Simultanément, des recherches montrent qu'augmenter le temps de conduite actif de seulement 18 minutes par jour pourrait considérablement soulager la pénurie de conducteurs. La meilleure façon d'y parvenir est d'investir dans la technologie : par exemple, les outils de prévision d'arrivée en temps réel éliminent les temps d'attente pour le chargement et le déchargement, tandis que la digitalisation des bordereaux de transport économise du temps en réduisant les tâches administratives. 

S’attendre à l’inattendu 

Les périodes difficiles sur le marché sont souvent de puissants moteurs d’innovation. En 2024, les défis tels que la décarbonisation, la pénurie de main-d'œuvre et la pression sur la baisse sur les prix ne feront qu'accélérer la digitalisation.

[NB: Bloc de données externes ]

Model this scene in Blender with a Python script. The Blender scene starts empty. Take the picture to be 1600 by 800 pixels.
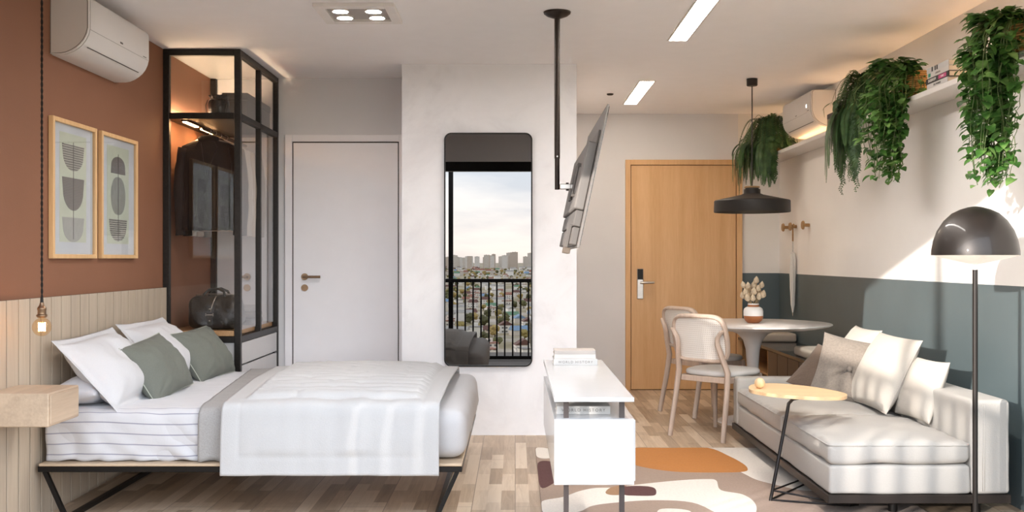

L'instauration d'écosystèmes technologiques interconnectés permettra aux entreprises de conquérir des parts de marché dès le début du cycle de reprise prévu au second semestre de 2024. Parallèlement, des technologies telles que l'IA générative leur offriront la possibilité de croître rapidement sans avoir à embaucher des ressources supplémentaires. 

En résumé, les entreprises qui adoptent une approche réfléchie, mesurée et proactive à l'égard de la technologie se distingueront.